## Provided information
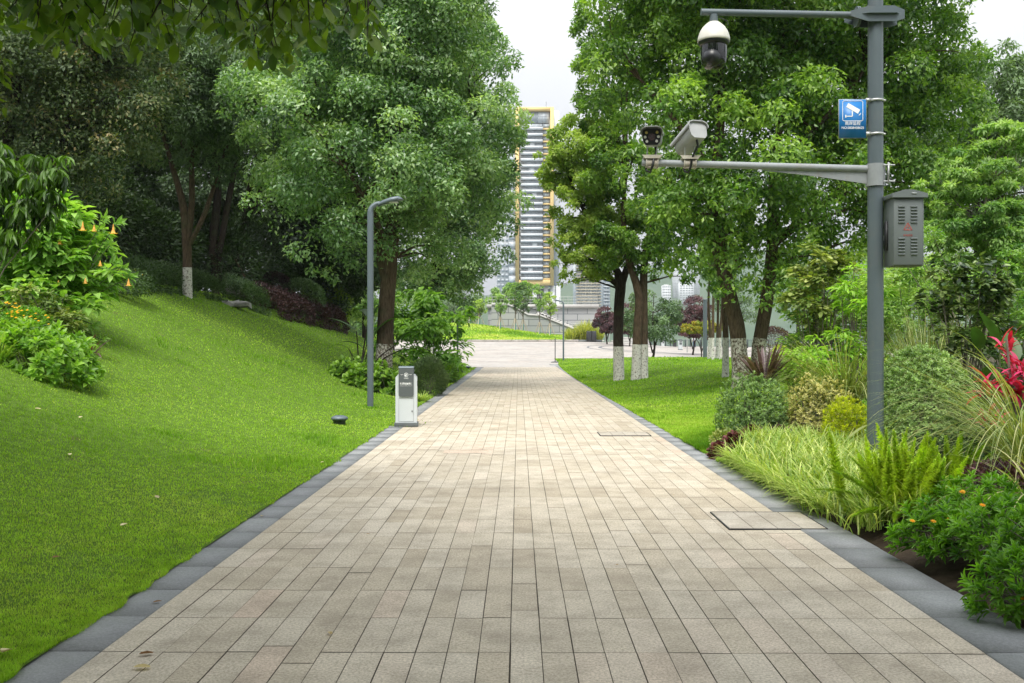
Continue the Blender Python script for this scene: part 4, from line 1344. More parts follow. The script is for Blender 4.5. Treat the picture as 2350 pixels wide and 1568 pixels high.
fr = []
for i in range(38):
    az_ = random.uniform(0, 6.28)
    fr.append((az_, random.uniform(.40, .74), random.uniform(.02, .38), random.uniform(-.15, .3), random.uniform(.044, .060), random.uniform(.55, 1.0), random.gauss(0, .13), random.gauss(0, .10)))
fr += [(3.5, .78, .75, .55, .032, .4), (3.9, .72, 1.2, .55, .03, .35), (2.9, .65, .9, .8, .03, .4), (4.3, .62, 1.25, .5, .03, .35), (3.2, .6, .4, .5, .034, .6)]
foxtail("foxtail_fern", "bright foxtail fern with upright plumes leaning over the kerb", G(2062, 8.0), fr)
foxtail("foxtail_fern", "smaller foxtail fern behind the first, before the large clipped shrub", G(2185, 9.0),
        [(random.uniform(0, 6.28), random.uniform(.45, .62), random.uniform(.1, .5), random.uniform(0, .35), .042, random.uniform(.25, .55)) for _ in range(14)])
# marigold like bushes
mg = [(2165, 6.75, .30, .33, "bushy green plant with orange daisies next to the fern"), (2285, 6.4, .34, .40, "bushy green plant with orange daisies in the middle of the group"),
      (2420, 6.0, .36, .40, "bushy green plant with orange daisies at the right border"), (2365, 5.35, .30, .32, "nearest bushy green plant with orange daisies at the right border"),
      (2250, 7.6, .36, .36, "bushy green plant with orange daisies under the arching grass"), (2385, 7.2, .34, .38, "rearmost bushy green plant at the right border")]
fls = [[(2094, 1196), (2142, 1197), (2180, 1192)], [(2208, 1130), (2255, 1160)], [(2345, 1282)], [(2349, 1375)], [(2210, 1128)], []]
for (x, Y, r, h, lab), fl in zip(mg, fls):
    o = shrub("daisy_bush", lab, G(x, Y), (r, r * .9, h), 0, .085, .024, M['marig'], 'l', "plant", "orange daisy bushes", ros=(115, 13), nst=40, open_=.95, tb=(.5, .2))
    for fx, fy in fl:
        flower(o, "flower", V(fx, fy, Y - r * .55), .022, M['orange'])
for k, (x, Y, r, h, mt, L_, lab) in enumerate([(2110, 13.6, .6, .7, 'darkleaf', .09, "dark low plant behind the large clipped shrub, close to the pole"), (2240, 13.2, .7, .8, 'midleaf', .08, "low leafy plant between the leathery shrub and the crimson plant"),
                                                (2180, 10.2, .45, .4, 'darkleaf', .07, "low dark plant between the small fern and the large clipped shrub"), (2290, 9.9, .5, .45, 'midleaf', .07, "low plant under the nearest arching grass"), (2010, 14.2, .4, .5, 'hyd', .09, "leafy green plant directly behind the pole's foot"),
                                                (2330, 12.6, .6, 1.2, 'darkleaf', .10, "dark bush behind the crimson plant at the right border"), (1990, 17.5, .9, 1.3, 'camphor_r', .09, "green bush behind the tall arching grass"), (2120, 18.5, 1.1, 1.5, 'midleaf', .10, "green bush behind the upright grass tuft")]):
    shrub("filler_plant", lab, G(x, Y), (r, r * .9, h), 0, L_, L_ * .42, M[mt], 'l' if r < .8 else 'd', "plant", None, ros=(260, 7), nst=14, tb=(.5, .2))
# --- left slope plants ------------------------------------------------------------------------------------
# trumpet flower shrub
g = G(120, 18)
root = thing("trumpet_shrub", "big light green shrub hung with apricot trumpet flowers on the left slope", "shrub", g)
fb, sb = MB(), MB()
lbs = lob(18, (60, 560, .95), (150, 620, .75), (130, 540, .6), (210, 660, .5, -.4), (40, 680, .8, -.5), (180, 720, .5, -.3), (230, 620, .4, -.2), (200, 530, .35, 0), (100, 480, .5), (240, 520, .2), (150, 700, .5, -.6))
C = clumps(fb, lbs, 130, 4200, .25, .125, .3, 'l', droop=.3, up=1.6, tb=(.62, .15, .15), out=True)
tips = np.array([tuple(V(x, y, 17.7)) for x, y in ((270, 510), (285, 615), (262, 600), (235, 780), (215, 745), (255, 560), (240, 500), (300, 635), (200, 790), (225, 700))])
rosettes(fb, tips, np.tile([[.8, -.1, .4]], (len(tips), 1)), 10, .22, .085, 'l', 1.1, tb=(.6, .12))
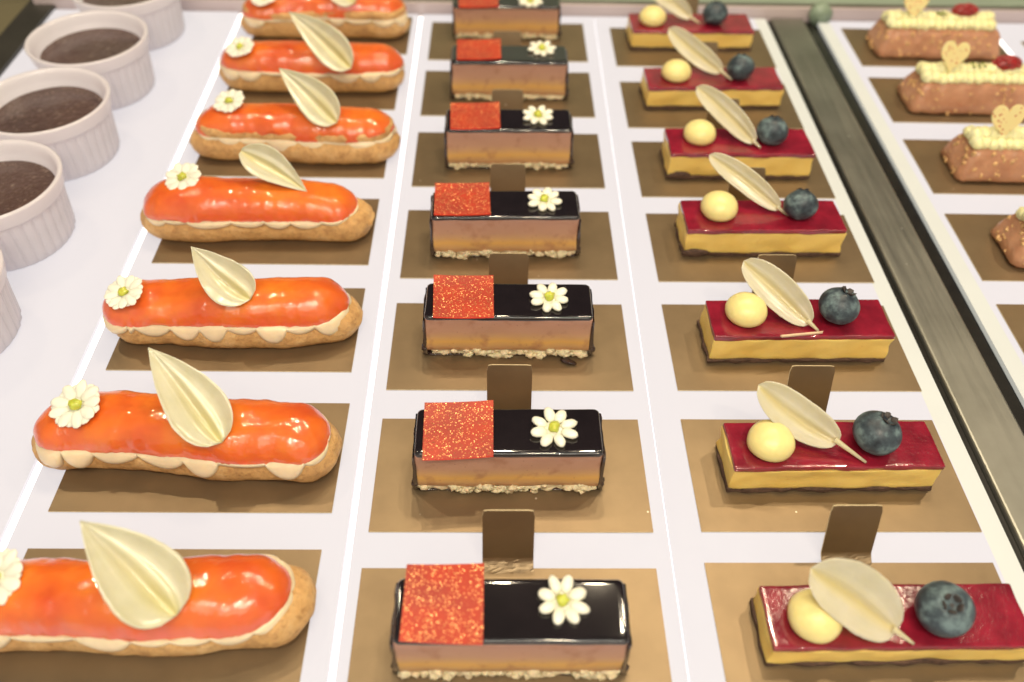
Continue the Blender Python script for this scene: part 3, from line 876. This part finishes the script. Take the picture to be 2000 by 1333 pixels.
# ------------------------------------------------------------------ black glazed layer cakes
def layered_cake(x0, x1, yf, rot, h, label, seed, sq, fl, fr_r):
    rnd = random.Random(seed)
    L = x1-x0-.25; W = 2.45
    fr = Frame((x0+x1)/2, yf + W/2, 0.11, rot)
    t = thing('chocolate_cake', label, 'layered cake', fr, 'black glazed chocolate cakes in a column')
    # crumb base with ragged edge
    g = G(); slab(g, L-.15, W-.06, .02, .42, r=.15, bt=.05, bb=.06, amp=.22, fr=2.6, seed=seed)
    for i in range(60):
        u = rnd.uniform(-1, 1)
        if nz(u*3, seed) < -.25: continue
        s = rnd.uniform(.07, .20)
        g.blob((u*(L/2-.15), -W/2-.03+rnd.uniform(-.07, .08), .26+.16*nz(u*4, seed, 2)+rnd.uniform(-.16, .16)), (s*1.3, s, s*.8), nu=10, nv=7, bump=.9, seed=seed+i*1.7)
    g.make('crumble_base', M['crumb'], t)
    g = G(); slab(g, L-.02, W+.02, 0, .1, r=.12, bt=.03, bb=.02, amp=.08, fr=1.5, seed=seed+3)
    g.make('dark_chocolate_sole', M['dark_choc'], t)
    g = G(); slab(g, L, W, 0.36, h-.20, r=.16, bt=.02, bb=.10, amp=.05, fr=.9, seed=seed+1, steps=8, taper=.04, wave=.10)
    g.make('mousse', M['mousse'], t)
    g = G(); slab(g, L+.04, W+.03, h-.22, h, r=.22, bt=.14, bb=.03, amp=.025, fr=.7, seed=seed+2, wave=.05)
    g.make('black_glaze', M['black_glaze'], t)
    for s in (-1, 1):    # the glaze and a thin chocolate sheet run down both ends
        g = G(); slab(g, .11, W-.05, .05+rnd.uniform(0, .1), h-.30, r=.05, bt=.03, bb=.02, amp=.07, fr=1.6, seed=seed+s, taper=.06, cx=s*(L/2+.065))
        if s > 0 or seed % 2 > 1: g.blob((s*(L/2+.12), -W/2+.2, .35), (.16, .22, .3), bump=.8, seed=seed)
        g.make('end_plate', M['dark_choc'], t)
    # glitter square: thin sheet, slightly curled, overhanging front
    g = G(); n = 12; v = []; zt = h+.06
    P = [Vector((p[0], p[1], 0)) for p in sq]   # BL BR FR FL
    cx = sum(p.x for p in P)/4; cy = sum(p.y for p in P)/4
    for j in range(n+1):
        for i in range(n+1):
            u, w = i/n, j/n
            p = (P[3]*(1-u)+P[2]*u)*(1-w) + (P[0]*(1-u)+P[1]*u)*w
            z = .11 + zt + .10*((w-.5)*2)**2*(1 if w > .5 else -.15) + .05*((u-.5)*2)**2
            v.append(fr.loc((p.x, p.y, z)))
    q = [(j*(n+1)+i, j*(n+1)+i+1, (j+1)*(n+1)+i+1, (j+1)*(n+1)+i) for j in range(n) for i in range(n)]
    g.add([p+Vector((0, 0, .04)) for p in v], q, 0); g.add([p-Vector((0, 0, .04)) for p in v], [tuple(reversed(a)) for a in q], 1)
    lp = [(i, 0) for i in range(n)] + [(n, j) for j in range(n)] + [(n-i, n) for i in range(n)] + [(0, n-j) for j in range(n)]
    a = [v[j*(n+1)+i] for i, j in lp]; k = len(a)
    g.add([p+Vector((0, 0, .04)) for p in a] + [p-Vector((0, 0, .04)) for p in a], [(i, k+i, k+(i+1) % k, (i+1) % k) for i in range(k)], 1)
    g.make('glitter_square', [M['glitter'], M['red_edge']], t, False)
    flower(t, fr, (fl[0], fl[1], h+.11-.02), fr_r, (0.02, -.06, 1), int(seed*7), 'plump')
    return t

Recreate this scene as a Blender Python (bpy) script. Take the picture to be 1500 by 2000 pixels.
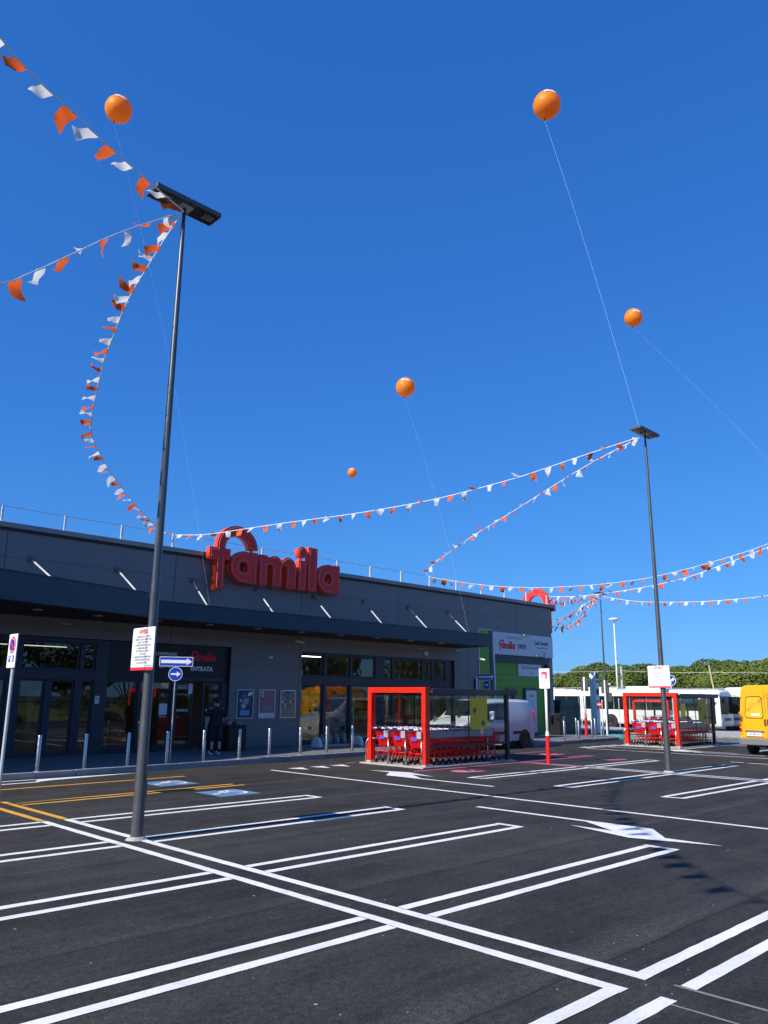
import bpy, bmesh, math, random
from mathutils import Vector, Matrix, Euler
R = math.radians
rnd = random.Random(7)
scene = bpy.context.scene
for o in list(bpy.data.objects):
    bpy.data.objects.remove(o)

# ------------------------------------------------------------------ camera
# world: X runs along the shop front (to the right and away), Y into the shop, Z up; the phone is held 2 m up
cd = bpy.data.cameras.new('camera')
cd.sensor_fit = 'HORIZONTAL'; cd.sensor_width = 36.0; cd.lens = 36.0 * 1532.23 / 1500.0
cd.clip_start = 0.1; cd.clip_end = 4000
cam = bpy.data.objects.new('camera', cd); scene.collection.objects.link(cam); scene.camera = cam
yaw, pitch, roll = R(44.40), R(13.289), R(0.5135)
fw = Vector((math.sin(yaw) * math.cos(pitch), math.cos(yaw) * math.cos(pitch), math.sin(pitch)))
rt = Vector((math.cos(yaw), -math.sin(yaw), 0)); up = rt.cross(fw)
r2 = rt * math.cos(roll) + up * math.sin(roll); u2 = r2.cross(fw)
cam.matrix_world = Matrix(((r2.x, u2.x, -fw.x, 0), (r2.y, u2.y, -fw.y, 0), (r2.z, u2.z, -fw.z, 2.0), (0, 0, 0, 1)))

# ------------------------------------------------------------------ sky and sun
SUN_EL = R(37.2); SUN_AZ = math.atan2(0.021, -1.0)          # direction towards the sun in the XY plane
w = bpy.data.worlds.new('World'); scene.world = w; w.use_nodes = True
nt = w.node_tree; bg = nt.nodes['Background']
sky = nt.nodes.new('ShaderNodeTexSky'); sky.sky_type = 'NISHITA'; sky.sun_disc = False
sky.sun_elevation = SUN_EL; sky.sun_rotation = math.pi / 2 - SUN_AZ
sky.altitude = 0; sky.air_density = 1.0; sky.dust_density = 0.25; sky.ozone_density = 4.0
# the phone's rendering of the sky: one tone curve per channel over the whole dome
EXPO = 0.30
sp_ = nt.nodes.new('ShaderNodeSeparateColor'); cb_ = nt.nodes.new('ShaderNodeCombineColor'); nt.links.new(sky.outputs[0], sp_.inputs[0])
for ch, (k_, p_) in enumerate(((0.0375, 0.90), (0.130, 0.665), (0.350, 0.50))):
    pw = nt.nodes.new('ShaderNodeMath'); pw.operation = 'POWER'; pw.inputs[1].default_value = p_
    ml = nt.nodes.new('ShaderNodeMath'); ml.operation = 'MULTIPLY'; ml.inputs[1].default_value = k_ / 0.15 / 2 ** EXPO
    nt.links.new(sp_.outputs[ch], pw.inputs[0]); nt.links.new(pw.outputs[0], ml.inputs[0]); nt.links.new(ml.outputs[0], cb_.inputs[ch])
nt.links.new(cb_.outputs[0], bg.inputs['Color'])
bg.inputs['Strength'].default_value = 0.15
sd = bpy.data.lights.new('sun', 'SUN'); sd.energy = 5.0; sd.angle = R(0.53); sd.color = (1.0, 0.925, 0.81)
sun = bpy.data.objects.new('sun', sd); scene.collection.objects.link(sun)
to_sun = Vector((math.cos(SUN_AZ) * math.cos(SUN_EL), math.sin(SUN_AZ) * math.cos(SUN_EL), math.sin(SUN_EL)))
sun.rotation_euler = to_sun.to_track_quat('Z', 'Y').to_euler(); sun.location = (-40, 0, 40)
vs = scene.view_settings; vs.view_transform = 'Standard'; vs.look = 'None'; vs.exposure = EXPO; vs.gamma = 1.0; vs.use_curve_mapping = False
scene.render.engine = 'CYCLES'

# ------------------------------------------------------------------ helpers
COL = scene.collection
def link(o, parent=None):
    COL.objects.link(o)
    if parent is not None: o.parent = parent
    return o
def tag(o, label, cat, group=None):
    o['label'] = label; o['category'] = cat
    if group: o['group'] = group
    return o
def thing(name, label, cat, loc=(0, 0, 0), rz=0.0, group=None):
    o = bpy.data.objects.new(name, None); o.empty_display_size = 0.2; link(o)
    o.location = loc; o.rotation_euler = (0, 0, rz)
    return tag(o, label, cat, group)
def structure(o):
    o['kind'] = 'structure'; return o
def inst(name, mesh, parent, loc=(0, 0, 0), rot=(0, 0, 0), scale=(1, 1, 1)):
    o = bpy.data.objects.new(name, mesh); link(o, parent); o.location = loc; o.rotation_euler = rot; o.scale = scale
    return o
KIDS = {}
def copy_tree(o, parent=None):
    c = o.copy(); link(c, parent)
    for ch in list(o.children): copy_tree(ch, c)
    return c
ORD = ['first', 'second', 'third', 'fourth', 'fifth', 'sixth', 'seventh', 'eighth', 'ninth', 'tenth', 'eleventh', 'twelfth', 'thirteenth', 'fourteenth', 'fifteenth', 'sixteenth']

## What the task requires
Keep to the lines above from the line with "Recreate this scene" to the line with "bpy.data.objects.remove(o)", and set down exactly those, inclusive, with nothing else and every picture left out.

## Solution for this exercise
Recreate this scene as a Blender Python (bpy) script. Take the picture to be 1500 by 2000 pixels.
import bpy, bmesh, math, random
from mathutils import Vector, Matrix, Euler
R = math.radians
rnd = random.Random(7)
scene = bpy.context.scene
for o in list(bpy.data.objects):
    bpy.data.objects.remove(o)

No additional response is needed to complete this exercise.